Thursday, April 25, 2024

The Wall Street Journal Editorial Board's Faulty Memory

             You would think the Editorial Board of the Wall Street Journal would remember what it wrote about network neutrality. In its April 24th diatribe against network neutrality regulation,

https://www.wsj.com/articles/fcc-net-neutrality-jessica-rosenworcel-biden-administration-internet-b427c825?mod=opinion_feat1_editorials_pos1; the Board appears has forgotten how it spread the gospel that classifying Internet access as telecommunications service, subject to streamlined regulation, would stifle investment, innovation, and employment in the wireless industry. No 5G, no billion-dollar acquisitions, and nothing but stagnation in an industry otherwise considered quite dynamic and robust.

             The Editorial Board joined a large cast of characters, including former FCC Chairman Ajit Pai, and gobs of “coin-operated” sponsored researchers, in ignoring a basic tenant in high tech finance: Research and development, as well as capital expenditures in next generation service, trump any regulatory initiative, no matter how misguided.

             The Editorial Board also lost track of where U.S. wireless carriers operate along a technology curve in any given year.  High investment occurs when competitive necessity requires carriers to install next generation equipment, followed by far less investment once the new plant becomes operational.
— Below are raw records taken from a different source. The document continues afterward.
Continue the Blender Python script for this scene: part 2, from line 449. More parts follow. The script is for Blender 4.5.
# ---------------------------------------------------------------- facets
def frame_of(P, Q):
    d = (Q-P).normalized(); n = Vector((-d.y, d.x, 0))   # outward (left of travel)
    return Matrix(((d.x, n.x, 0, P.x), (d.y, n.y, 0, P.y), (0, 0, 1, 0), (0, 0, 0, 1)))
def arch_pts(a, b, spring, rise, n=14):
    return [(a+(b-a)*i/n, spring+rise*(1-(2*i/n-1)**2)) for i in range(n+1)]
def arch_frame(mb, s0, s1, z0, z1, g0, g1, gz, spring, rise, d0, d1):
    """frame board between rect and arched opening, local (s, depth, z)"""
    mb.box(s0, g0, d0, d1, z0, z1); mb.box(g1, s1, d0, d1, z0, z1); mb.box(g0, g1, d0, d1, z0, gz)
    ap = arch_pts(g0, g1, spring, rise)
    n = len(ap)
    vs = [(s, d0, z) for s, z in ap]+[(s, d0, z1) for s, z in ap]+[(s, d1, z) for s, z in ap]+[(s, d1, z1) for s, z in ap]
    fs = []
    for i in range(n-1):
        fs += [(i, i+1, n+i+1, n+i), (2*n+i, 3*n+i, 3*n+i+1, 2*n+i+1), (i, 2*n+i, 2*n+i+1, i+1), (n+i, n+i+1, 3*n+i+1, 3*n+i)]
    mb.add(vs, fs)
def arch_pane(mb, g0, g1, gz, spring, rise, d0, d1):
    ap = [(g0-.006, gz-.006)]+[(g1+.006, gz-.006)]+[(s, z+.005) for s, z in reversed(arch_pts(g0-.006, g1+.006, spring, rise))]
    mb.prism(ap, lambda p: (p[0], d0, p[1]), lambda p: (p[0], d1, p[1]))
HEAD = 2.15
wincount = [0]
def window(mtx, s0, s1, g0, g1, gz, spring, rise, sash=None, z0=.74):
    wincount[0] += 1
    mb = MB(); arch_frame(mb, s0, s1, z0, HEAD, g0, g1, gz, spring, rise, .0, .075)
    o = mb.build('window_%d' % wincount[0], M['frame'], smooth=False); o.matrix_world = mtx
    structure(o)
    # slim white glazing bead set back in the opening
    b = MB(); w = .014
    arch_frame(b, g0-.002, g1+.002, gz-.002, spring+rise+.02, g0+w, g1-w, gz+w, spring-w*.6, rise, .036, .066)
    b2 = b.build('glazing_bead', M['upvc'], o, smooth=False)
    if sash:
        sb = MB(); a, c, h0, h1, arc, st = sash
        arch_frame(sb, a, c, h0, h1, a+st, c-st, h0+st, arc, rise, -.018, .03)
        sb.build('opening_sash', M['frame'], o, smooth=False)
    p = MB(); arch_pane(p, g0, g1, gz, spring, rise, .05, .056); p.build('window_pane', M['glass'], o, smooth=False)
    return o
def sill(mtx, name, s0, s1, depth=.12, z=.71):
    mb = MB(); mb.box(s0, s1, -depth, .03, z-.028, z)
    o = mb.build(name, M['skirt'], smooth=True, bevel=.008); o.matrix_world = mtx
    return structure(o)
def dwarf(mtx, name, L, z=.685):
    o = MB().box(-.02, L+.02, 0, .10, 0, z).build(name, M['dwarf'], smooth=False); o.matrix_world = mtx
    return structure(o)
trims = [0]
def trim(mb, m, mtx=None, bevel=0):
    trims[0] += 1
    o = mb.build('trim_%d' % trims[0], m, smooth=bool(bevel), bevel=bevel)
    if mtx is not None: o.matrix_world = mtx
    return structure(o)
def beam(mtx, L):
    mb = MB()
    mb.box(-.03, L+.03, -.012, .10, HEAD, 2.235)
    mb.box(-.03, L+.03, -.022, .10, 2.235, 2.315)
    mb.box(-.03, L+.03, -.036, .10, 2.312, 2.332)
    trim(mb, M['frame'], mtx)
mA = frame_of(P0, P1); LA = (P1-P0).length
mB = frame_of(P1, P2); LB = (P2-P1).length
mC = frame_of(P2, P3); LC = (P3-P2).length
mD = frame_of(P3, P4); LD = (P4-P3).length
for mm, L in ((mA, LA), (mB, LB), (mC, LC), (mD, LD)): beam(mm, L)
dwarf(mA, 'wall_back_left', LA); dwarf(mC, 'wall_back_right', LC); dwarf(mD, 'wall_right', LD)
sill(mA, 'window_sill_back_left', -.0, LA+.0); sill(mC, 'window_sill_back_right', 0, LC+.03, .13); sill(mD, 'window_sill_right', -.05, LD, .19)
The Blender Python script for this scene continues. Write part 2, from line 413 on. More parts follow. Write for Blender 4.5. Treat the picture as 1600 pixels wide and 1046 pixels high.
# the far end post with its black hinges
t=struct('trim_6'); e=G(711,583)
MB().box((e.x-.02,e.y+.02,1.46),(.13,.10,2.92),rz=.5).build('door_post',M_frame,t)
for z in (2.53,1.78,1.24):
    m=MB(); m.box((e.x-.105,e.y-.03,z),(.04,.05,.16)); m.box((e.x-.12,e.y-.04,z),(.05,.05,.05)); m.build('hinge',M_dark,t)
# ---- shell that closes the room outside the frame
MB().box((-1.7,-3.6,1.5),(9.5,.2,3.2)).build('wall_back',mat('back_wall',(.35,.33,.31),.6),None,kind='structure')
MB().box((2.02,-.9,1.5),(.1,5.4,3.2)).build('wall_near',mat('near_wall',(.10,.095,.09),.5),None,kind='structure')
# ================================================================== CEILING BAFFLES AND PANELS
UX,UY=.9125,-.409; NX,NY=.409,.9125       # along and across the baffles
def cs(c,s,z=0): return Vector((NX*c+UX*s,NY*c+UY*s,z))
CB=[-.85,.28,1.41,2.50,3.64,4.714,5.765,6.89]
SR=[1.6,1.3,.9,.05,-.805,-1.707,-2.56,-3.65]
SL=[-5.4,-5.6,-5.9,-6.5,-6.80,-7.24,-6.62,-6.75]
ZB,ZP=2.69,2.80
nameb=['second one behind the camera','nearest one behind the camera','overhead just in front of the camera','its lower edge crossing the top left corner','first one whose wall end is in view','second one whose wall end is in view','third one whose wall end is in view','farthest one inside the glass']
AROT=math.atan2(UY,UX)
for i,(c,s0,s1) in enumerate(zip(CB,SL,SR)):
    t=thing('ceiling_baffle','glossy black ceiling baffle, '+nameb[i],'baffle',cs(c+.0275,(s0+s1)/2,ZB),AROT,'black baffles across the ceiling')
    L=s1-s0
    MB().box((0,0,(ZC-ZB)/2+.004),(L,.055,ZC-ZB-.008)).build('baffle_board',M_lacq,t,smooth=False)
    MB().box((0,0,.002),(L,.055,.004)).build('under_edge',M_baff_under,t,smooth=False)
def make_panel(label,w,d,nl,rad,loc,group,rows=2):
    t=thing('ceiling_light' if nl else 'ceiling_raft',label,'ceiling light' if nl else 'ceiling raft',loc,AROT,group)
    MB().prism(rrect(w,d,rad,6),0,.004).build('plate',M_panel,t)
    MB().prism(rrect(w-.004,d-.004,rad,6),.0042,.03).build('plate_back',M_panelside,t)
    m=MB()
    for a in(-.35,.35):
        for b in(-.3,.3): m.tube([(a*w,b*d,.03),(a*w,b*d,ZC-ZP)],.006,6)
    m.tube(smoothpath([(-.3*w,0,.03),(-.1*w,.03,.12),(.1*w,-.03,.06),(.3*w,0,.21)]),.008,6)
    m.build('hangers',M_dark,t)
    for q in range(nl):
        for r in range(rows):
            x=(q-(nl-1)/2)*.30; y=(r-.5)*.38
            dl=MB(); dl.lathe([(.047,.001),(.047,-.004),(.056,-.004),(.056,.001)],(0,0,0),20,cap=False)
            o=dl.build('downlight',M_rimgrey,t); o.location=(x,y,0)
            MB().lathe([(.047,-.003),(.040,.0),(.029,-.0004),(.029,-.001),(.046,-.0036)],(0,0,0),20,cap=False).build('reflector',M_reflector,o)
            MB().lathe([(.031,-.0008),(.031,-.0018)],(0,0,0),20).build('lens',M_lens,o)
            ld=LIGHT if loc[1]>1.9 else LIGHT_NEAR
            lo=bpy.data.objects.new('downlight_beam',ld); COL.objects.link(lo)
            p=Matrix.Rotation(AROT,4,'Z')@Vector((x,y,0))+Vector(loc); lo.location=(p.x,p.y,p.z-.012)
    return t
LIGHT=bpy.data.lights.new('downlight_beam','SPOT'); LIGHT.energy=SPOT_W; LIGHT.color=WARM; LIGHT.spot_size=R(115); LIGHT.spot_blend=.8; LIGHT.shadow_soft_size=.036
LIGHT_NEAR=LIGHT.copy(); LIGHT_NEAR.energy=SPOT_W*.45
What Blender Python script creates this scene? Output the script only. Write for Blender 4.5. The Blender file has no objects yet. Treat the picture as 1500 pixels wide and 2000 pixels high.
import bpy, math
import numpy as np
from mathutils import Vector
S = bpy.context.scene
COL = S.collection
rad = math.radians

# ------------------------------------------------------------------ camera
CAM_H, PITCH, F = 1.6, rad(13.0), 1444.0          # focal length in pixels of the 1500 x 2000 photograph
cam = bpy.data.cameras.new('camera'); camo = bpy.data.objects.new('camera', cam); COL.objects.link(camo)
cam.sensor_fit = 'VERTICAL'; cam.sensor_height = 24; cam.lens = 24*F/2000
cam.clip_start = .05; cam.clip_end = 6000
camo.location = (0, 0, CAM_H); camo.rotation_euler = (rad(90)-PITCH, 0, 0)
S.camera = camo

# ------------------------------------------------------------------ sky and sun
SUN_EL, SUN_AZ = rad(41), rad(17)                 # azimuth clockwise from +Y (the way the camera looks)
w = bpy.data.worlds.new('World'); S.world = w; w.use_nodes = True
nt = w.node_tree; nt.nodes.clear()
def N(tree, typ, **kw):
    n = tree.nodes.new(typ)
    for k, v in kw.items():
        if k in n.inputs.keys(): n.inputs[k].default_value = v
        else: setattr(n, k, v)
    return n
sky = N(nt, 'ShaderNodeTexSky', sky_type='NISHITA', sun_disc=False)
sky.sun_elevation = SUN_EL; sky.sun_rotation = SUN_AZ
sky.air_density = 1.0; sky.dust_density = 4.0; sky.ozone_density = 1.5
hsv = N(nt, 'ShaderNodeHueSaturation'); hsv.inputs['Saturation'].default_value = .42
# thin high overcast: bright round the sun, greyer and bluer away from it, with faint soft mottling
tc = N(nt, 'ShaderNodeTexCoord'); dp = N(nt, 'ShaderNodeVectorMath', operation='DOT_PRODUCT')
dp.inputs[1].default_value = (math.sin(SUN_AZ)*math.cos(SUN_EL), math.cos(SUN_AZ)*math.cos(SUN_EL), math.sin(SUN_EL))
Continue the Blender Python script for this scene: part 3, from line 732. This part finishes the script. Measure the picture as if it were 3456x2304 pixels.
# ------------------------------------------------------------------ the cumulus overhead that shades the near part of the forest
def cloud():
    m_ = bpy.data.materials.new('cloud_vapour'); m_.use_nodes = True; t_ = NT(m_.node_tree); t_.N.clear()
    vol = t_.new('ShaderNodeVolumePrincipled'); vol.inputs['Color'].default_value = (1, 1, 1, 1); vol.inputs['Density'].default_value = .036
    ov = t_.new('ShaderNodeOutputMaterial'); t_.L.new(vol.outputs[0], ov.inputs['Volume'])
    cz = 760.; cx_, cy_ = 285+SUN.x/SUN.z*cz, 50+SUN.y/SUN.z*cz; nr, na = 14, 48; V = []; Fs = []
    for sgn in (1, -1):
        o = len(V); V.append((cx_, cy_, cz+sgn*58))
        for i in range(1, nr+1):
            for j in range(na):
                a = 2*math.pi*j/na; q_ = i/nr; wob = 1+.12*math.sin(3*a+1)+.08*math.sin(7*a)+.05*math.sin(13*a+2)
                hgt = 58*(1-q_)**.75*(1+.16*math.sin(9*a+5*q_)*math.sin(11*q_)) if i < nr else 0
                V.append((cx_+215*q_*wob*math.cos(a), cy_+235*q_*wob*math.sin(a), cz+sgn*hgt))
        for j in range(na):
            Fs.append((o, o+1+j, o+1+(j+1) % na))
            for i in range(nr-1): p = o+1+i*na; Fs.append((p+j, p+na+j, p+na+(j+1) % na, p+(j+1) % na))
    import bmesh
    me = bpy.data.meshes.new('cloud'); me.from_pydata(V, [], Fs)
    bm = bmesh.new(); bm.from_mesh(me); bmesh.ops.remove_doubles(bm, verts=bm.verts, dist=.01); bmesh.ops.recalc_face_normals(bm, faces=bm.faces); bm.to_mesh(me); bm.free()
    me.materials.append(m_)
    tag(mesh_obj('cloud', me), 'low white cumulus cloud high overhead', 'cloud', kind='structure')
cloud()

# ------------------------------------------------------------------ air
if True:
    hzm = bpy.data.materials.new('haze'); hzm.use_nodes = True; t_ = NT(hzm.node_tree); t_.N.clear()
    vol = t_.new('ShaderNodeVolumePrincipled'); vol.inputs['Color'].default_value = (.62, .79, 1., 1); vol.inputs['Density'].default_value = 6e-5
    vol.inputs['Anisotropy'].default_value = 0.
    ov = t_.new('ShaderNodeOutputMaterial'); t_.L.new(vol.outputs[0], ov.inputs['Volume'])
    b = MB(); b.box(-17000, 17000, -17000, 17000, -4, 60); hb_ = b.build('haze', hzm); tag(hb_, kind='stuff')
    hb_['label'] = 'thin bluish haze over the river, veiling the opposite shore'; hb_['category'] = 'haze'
             Wireless carriers cannot afford to punish overzealous regulators with skimpy investment at the onset of next generation service, nor do they overinvest simply because a more lenient and favorable regulatory environment exists, soon after a high point in new technology deployment.

             The Editorial Board also seems to have forgotten the initiatives by much loved fellow conservatives to require content neutrality by liberal and biased Internet Service Providers.  Some of the Journal’s best buddies urged Congress to mandate common carriage regulation of the Internet.